Pepe es el guardián de sus recuerdos, el depositario de esta y bastantes más curiosidades. Los aprieta en su mente y en un puñado de fotografías. Un manojito de instantáneas que son la secuencia de su cariño.

Cuando lo conoció en el Pourquoi–pas, uno de los bares legendarios de la noche en Torremolinos, le pareció un tipo sencillo, caballeroso, atractivo y amable. Le sedujo su planta, como de galán retirado, pero también su conversación que le llamó la atención por lo mucho que había vivido sin dar la sensación de que estaba presumiendo como un pavo real.

Desde entonces se hicieron inseparables. Al principio, pendientes de la correspondencia postal y de las llamadas telefónicas; más tarde, dando el paso de irse a vivir juntos. Año y medio antes de la muerte de Vernon se casaron.

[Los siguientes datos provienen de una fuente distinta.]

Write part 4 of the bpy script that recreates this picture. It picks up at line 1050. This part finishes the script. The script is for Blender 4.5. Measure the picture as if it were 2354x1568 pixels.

Nunca lo habían planeado, ni fue una concesión sentimental. De esa forma él, que conservaba su nacionalidad sudafricana y por tanto era un residente no comunitario, pudo ser atendido como un ciudadano español más en la Seguridad Social cuando su estado de salud se resintió. Estuvieron juntos tres décadas, un Óscar por cada una de ellas. Es lo que le ha quedado, el brillo de unas estatuillas que a diario, cuando las limpia, le sugiere el esplendor de su propia relación.